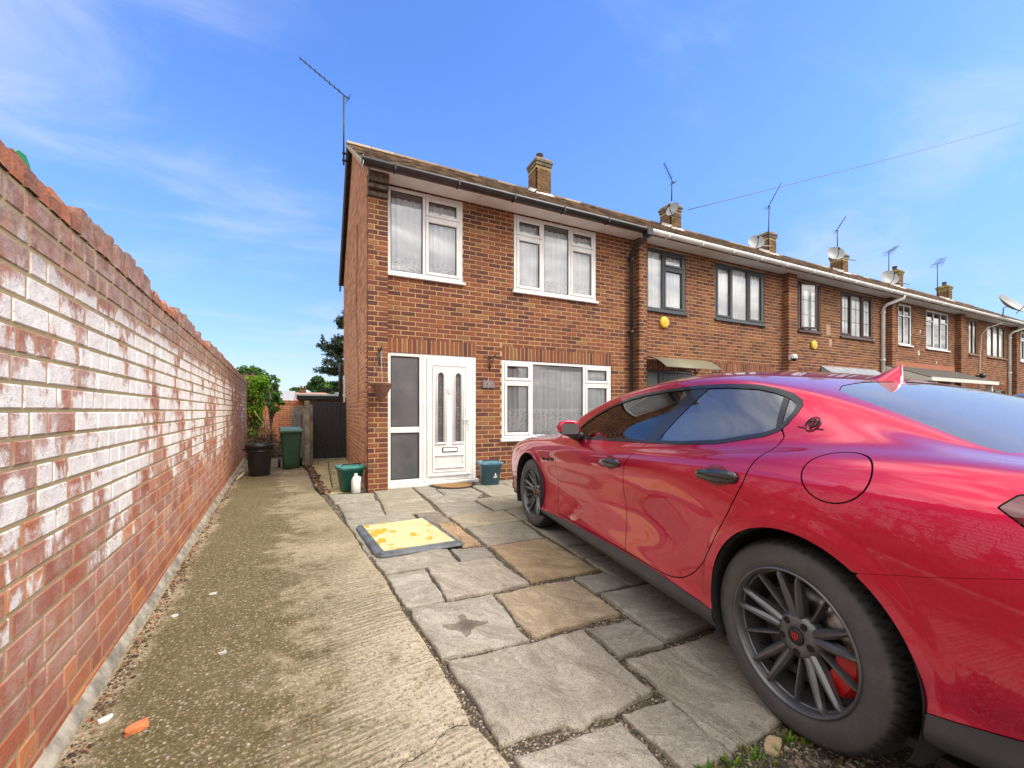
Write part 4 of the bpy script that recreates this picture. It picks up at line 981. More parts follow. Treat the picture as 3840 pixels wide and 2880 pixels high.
# flags beyond and under the car, in the same random courses
rg = random.Random(3); y = 1.0
for (ya, yb) in ((.99, 1.53), (1.57, 2.15), (2.19, 2.70), (2.74, 3.02), (3.06, 3.90), (3.95, 4.45), (4.49, 5.24), (5.28, 5.78), (5.82, 6.14), (6.18, 6.42)):
    x = {.99: 2.02, 1.57: 2.25, 2.19: 2.33, 2.74: 2.31, 3.06: 2.65, 3.95: 2.75, 4.49: 2.63, 5.28: 2.78, 5.82: 2.78, 6.18: 3.23}[ya]
    while x < 5.7:
        w_ = rg.choice((.3, .45, .6, .75)); SL.append(([(x, yb), (min(x+w_-.035, 5.95), yb), (min(x+w_-.035, 5.95), ya), (x, ya)], rg.choice((G1, G2, DK)))); x += w_
def build_slab(poly, col, i):
    rg = random.Random(i*13+5); cx = sum(p[0] for p in poly)/len(poly); cy = sum(p[1] for p in poly)/len(poly)
    near = cy < 4.8 and cx < 2.4
    n = 18 if near else 8
    # outline with a hewn, wandering edge
    ol = []
    for k, p in enumerate(poly):
        q = poly[(k+1) % len(poly)]; L = math.hypot(q[0]-p[0], q[1]-p[1]); seg = max(3, int(L/(.03 if near else .1)))
        for j in range(seg):
            t = j/seg; e_ = .010 if near else .006
            nx, ny = (q[1]-p[1])/L, -(q[0]-p[0])/L
            o = e_*(2*vnoise(t*L*9, i*3.7+k, 1, i)-1)+.5*e_*(2*vnoise(t*L*34, i+k, 1, i+9)-1)
            if j == 0: o = -.008
            if i == 0 and k == 2: o -= .055*max(0, math.sin(t*math.pi))*(.25+.9*vnoise(t*9, 1, 1, 3)) if t < .62 else 0
            ol.append((p[0]+(q[0]-p[0])*t-nx*o*-1, p[1]+(q[1]-p[1])*t-ny*o*-1))
    rings = [1., .985, .95, .86, .72, .55, .36, .16] if near else [1., .97, .8, .4]
    top = rg.uniform(.002, .012); tx, ty = rg.uniform(-.006, .006), rg.uniform(-.006, .006)
    bm_ = MB(); bm_.smooth = True; N = len(ol); vs = [(x, y, -.03) for x, y in ol]
    for ri, s_ in enumerate(rings):
        for (x, y) in ol:
            X, Y = cx+(x-cx)*s_, cy+(y-cy)*s_
            z = top+tx*(X-cx)/.4+ty*(Y-cy)/.4
            if near: z += .009*(vnoise(X+i, Y*2.2, 4.5, i)-.5)+.005*(vnoise(X, Y, 14, i+2)-.5)+.0035*round(4*vnoise(X*1.2+.4*Y, Y*2+i, 3.2, i+4))/2
            z -= (.010, .003, 0)[ri] if ri < 3 else 0
            vs.append((X, Y, z))
    vs.append((cx, cy, vs[-1][2]))
    fs = [(r*N+k, r*N+(k+1) % N, (r+1)*N+(k+1) % N, (r+1)*N+k) for r in range(len(rings)) for k in range(N)]
    fs += [(len(rings)*N+k, len(rings)*N+(k+1) % N, len(vs)-1) for k in range(N)]
    bm_.add(vs, fs)
    o = bm_.build('paving_slab', M['slab'], patio, fix=True); m_ = (.40+.36+.31)/3; k_ = .78; o.color = (1.10*(m_+(col[0]-m_)*k_), 1.06*(m_+(col[1]-m_)*k_), .96*(m_+(col[2]-m_)*k_), 1)
for i, (poly, col) in enumerate(SL): build_slab(poly, col, i)

# grit lying in the joints and along the path edge
def grit(name, spots, m, parent=None, rmin=.003, rmax=.008, label=None):
    mb = MB()
    for (x, y, z) in spots:
        r = random.uniform(rmin, rmax)*(1 if random.random() < .85 else 1.6); mb.r = random.random(); a = random.random()*6
        vs = [(x+r*math.cos(a+k*math.pi/2)*random.uniform(.7, 1.3), y+r*math.sin(a+k*math.pi/2)*random.uniform(.7, 1.3), z) for k in range(4)]
        vs += [(x+.45*r*math.cos(a+k*2.1), y+.45*r*math.sin(a+k*2.1), z+r*random.uniform(.5, .9)) for k in range(3)]
        mb.add(vs, [(0,1,4), (1,2,5), (2,3,6), (3,0,4), (1,5,4), (2,6,5), (3,4,6), (4,5,6)])
    return tag(mb.build(name, m, parent), kind='stuff')
def chip_mat(name, stops):
    m, t = mat(name); c = t.ramp(t.math('FRACT', t.math('MULTIPLY', rnd_of(t), 3.7)), stops)
    out(t, pbsdf(t, Base_Color=c, Roughness=.9)); return m
M['grit'] = chip_mat('grit', [(0, (.035,.028,.02)), (.45, (.10,.08,.055)), (.7, (.23,.175,.12)), (.85, (.42,.36,.28)), (.93, (.30,.13,.06)), (1, (.55,.52,.48))])
M['litter'] = chip_mat('leaf litter', [(0, (.035,.022,.015)), (.5, (.10,.058,.035)), (.75, (.20,.11,.06)), (.9, (.34,.12,.055)), (1, (.40,.34,.25))])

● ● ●

Aim of the exercise
Retype the listing exactly. Pictures do not belong in the copy.

Exercise answer
Write part 4 of the bpy script that recreates this picture. It picks up at line 981. More parts follow. Treat the picture as 3840 pixels wide and 2880 pixels high.
# flags beyond and under the car, in the same random courses
rg = random.Random(3); y = 1.0
for (ya, yb) in ((.99, 1.53), (1.57, 2.15), (2.19, 2.70), (2.74, 3.02), (3.06, 3.90), (3.95, 4.45), (4.49, 5.24), (5.28, 5.78), (5.82, 6.14), (6.18, 6.42)):
    x = {.99: 2.02, 1.57: 2.25, 2.19: 2.33, 2.74: 2.31, 3.06: 2.65, 3.95: 2.75, 4.49: 2.63, 5.28: 2.78, 5.82: 2.78, 6.18: 3.23}[ya]
    while x < 5.7:
        w_ = rg.choice((.3, .45, .6, .75)); SL.append(([(x, yb), (min(x+w_-.035, 5.95), yb), (min(x+w_-.035, 5.95), ya), (x, ya)], rg.choice((G1, G2, DK)))); x += w_
def build_slab(poly, col, i):
    rg = random.Random(i*13+5); cx = sum(p[0] for p in poly)/len(poly); cy = sum(p[1] for p in poly)/len(poly)
    near = cy < 4.8 and cx < 2.4
    n = 18 if near else 8
    # outline with a hewn, wandering edge
    ol = []
    for k, p in enumerate(poly):
        q = poly[(k+1) % len(poly)]; L = math.hypot(q[0]-p[0], q[1]-p[1]); seg = max(3, int(L/(.03 if near else .1)))
        for j in range(seg):
            t = j/seg; e_ = .010 if near else .006
            nx, ny = (q[1]-p[1])/L, -(q[0]-p[0])/L
            o = e_*(2*vnoise(t*L*9, i*3.7+k, 1, i)-1)+.5*e_*(2*vnoise(t*L*34, i+k, 1, i+9)-1)
            if j == 0: o = -.008
            if i == 0 and k == 2: o -= .055*max(0, math.sin(t*math.pi))*(.25+.9*vnoise(t*9, 1, 1, 3)) if t < .62 else 0
            ol.append((p[0]+(q[0]-p[0])*t-nx*o*-1, p[1]+(q[1]-p[1])*t-ny*o*-1))
    rings = [1., .985, .95, .86, .72, .55, .36, .16] if near else [1., .97, .8, .4]
    top = rg.uniform(.002, .012); tx, ty = rg.uniform(-.006, .006), rg.uniform(-.006, .006)
    bm_ = MB(); bm_.smooth = True; N = len(ol); vs = [(x, y, -.03) for x, y in ol]
    for ri, s_ in enumerate(rings):
        for (x, y) in ol:
            X, Y = cx+(x-cx)*s_, cy+(y-cy)*s_
            z = top+tx*(X-cx)/.4+ty*(Y-cy)/.4
            if near: z += .009*(vnoise(X+i, Y*2.2, 4.5, i)-.5)+.005*(vnoise(X, Y, 14, i+2)-.5)+.0035*round(4*vnoise(X*1.2+.4*Y, Y*2+i, 3.2, i+4))/2
            z -= (.010, .003, 0)[ri] if ri < 3 else 0
            vs.append((X, Y, z))
    vs.append((cx, cy, vs[-1][2]))
    fs = [(r*N+k, r*N+(k+1) % N, (r+1)*N+(k+1) % N, (r+1)*N+k) for r in range(len(rings)) for k in range(N)]
    fs += [(len(rings)*N+k, len(rings)*N+(k+1) % N, len(vs)-1) for k in range(N)]
    bm_.add(vs, fs)
    o = bm_.build('paving_slab', M['slab'], patio, fix=True); m_ = (.40+.36+.31)/3; k_ = .78; o.color = (1.10*(m_+(col[0]-m_)*k_), 1.06*(m_+(col[1]-m_)*k_), .96*(m_+(col[2]-m_)*k_), 1)
for i, (poly, col) in enumerate(SL): build_slab(poly, col, i)

# grit lying in the joints and along the path edge
def grit(name, spots, m, parent=None, rmin=.003, rmax=.008, label=None):
    mb = MB()
    for (x, y, z) in spots:
        r = random.uniform(rmin, rmax)*(1 if random.random() < .85 else 1.6); mb.r = random.random(); a = random.random()*6
        vs = [(x+r*math.cos(a+k*math.pi/2)*random.uniform(.7, 1.3), y+r*math.sin(a+k*math.pi/2)*random.uniform(.7, 1.3), z) for k in range(4)]
        vs += [(x+.45*r*math.cos(a+k*2.1), y+.45*r*math.sin(a+k*2.1), z+r*random.uniform(.5, .9)) for k in range(3)]
        mb.add(vs, [(0,1,4), (1,2,5), (2,3,6), (3,0,4), (1,5,4), (2,6,5), (3,4,6), (4,5,6)])
    return tag(mb.build(name, m, parent), kind='stuff')
def chip_mat(name, stops):
    m, t = mat(name); c = t.ramp(t.math('FRACT', t.math('MULTIPLY', rnd_of(t), 3.7)), stops)
    out(t, pbsdf(t, Base_Color=c, Roughness=.9)); return m
M['grit'] = chip_mat('grit', [(0, (.035,.028,.02)), (.45, (.10,.08,.055)), (.7, (.23,.175,.12)), (.85, (.42,.36,.28)), (.93, (.30,.13,.06)), (1, (.55,.52,.48))])
M['litter'] = chip_mat('leaf litter', [(0, (.035,.022,.015)), (.5, (.10,.058,.035)), (.75, (.20,.11,.06)), (.9, (.34,.12,.055)), (1, (.40,.34,.25))])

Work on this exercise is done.